STORED DATA |

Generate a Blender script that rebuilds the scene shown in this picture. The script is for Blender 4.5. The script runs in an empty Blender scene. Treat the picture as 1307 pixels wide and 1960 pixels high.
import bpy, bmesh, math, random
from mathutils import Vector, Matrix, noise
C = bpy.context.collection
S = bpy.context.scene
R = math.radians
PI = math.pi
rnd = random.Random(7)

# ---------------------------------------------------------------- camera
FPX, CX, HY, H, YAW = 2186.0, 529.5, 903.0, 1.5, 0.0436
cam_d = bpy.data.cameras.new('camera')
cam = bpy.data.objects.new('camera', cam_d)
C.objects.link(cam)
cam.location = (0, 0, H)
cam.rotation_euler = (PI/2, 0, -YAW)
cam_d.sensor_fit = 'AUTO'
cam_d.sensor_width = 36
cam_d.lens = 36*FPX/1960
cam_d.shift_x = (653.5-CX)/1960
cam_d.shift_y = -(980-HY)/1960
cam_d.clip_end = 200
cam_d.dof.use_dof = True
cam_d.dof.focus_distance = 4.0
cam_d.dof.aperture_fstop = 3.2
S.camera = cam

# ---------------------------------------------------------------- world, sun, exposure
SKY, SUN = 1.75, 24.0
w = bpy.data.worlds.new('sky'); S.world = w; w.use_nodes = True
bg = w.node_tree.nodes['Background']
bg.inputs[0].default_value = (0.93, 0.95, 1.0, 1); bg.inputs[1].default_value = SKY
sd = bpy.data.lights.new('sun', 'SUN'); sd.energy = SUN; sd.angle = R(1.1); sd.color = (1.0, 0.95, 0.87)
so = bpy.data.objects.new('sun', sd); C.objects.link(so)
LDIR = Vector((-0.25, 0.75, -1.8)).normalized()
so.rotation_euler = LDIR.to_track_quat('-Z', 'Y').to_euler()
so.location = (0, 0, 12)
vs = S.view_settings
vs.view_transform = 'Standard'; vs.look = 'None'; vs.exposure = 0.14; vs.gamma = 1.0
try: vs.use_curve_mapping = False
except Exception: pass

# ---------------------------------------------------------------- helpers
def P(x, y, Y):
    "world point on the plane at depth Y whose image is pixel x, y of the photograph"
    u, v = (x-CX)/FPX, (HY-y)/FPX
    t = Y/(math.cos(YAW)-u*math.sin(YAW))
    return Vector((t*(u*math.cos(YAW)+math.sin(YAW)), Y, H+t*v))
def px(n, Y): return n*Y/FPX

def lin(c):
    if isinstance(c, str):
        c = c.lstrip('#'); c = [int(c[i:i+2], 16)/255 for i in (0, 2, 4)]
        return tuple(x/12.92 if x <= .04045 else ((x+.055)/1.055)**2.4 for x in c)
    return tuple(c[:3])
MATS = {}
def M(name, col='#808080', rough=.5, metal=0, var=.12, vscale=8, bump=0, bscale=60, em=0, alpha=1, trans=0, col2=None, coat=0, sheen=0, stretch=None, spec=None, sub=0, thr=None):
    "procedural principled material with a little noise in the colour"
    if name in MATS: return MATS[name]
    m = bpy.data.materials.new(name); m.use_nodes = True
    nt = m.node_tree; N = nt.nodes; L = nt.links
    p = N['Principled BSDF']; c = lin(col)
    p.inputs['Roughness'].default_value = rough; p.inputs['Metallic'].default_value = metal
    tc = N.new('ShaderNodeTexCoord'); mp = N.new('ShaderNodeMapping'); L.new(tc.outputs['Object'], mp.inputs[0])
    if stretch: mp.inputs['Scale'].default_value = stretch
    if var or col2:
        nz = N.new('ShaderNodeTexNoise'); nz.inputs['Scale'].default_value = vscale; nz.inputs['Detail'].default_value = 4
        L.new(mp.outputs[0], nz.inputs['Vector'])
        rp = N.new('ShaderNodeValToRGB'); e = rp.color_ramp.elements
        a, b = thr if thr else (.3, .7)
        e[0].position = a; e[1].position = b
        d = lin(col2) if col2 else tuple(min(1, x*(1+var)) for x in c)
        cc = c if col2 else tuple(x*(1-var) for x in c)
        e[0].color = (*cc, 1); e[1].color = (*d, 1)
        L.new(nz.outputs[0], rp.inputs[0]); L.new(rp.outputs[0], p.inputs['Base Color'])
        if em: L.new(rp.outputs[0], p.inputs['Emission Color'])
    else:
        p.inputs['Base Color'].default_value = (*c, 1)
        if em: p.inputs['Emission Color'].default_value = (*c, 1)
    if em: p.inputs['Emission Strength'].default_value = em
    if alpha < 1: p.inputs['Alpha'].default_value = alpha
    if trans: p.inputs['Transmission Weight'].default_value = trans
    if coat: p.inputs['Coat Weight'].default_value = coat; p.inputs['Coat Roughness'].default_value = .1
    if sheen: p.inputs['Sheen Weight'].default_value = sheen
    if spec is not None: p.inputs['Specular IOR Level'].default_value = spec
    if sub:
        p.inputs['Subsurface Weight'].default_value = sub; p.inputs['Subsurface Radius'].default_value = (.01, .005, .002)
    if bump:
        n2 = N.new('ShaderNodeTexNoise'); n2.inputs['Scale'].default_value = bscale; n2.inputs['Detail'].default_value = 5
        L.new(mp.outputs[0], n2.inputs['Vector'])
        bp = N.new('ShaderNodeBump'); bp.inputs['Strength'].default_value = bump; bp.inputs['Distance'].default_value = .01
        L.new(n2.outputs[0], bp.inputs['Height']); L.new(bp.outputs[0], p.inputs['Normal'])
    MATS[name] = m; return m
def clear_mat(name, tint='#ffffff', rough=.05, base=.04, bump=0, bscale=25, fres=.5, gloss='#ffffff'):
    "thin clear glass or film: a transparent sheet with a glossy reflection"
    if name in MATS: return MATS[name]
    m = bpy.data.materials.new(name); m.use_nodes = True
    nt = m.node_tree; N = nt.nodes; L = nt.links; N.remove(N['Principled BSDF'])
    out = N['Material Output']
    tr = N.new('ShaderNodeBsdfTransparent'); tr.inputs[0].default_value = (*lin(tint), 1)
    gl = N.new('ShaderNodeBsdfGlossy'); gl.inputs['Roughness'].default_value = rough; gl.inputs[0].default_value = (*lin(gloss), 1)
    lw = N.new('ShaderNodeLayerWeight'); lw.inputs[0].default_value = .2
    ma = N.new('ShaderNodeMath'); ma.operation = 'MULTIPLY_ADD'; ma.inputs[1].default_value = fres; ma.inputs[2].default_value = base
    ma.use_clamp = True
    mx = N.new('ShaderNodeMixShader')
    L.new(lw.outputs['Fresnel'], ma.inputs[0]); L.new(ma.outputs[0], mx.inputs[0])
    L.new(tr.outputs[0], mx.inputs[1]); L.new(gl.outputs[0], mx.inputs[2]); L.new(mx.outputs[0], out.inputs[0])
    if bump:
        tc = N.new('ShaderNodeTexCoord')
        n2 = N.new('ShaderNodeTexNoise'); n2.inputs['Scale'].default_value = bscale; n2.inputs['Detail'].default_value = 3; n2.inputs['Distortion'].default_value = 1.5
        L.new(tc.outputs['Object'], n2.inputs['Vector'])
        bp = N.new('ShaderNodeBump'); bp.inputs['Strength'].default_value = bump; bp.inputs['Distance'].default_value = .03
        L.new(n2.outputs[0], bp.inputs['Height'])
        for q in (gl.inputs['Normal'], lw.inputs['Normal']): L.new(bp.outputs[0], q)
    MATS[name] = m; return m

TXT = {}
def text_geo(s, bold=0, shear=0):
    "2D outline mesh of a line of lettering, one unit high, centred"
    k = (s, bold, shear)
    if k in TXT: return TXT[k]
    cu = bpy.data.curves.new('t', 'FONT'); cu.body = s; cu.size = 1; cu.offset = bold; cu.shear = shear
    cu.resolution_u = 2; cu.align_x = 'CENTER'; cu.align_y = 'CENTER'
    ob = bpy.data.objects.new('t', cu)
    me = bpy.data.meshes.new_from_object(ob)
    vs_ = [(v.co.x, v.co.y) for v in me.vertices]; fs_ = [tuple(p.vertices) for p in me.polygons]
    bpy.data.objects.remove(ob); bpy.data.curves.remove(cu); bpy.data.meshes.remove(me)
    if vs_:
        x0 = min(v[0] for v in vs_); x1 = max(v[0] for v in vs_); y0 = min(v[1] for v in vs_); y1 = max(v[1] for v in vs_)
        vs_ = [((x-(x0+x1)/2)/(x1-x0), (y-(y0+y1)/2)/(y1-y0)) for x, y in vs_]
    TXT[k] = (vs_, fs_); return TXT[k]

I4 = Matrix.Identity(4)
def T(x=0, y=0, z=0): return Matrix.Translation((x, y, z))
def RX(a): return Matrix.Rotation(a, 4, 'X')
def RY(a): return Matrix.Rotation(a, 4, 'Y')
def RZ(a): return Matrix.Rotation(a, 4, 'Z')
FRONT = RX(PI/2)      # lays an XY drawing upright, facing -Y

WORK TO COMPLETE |
Identify the lines above with the word "high". Copy them.

WRITTEN RESPONSE |
Generate a Blender script that rebuilds the scene shown in this picture. The script is for Blender 4.5. The script runs in an empty Blender scene. Treat the picture as 1307 pixels wide and 1960 pixels high.
    "2D outline mesh of a line of lettering, one unit high, centred"